**Stated goal**
Print the data exactly as it is given, please.

**Raw records**
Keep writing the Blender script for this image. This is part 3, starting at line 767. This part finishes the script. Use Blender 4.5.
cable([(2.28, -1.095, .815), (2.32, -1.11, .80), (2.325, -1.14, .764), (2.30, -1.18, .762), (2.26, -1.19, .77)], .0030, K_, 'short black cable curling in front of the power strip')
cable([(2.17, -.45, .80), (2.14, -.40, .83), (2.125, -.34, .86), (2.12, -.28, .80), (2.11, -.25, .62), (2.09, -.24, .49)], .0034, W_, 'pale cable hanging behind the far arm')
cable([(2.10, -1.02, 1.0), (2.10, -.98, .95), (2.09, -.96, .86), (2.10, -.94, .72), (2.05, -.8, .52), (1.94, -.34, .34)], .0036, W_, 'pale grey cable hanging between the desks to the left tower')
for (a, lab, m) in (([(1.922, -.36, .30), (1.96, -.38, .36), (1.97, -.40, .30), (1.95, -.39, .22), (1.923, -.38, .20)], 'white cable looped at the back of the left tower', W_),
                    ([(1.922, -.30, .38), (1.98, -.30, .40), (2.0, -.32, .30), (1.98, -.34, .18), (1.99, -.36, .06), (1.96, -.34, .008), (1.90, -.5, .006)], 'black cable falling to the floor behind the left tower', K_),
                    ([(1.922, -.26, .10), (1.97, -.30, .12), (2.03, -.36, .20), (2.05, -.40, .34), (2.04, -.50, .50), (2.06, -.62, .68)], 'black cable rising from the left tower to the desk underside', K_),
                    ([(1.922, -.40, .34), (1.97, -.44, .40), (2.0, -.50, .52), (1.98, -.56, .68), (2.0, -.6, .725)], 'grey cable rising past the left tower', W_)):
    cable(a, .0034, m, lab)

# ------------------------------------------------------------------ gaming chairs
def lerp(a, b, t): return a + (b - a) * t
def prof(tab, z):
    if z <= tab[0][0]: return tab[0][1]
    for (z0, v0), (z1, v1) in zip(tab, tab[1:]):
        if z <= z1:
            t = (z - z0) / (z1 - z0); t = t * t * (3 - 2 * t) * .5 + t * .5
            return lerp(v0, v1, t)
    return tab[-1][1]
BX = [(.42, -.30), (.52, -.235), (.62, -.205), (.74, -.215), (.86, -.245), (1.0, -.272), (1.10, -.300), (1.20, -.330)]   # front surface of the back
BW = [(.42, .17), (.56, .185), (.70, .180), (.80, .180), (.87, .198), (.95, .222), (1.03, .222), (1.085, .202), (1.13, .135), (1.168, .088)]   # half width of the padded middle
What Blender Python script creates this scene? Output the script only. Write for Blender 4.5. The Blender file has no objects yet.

**Exercise response**
Keep writing the Blender script for this image. This is part 3, starting at line 767. This part finishes the script. Use Blender 4.5.
cable([(2.28, -1.095, .815), (2.32, -1.11, .80), (2.325, -1.14, .764), (2.30, -1.18, .762), (2.26, -1.19, .77)], .0030, K_, 'short black cable curling in front of the power strip')
cable([(2.17, -.45, .80), (2.14, -.40, .83), (2.125, -.34, .86), (2.12, -.28, .80), (2.11, -.25, .62), (2.09, -.24, .49)], .0034, W_, 'pale cable hanging behind the far arm')
cable([(2.10, -1.02, 1.0), (2.10, -.98, .95), (2.09, -.96, .86), (2.10, -.94, .72), (2.05, -.8, .52), (1.94, -.34, .34)], .0036, W_, 'pale grey cable hanging between the desks to the left tower')
for (a, lab, m) in (([(1.922, -.36, .30), (1.96, -.38, .36), (1.97, -.40, .30), (1.95, -.39, .22), (1.923, -.38, .20)], 'white cable looped at the back of the left tower', W_),
                    ([(1.922, -.30, .38), (1.98, -.30, .40), (2.0, -.32, .30), (1.98, -.34, .18), (1.99, -.36, .06), (1.96, -.34, .008), (1.90, -.5, .006)], 'black cable falling to the floor behind the left tower', K_),
                    ([(1.922, -.26, .10), (1.97, -.30, .12), (2.03, -.36, .20), (2.05, -.40, .34), (2.04, -.50, .50), (2.06, -.62, .68)], 'black cable rising from the left tower to the desk underside', K_),
                    ([(1.922, -.40, .34), (1.97, -.44, .40), (2.0, -.50, .52), (1.98, -.56, .68), (2.0, -.6, .725)], 'grey cable rising past the left tower', W_)):
    cable(a, .0034, m, lab)

# ------------------------------------------------------------------ gaming chairs
def lerp(a, b, t): return a + (b - a) * t
def prof(tab, z):
    if z <= tab[0][0]: return tab[0][1]
    for (z0, v0), (z1, v1) in zip(tab, tab[1:]):
        if z <= z1:
            t = (z - z0) / (z1 - z0); t = t * t * (3 - 2 * t) * .5 + t * .5
            return lerp(v0, v1, t)
    return tab[-1][1]
BX = [(.42, -.30), (.52, -.235), (.62, -.205), (.74, -.215), (.86, -.245), (1.0, -.272), (1.10, -.300), (1.20, -.330)]   # front surface of the back
BW = [(.42, .17), (.56, .185), (.70, .180), (.80, .180), (.87, .198), (.95, .222), (1.03, .222), (1.085, .202), (1.13, .135), (1.168, .088)]   # half width of the padded middle
What Blender Python script creates this scene? Output the script only. Write for Blender 4.5. The Blender file has no objects yet.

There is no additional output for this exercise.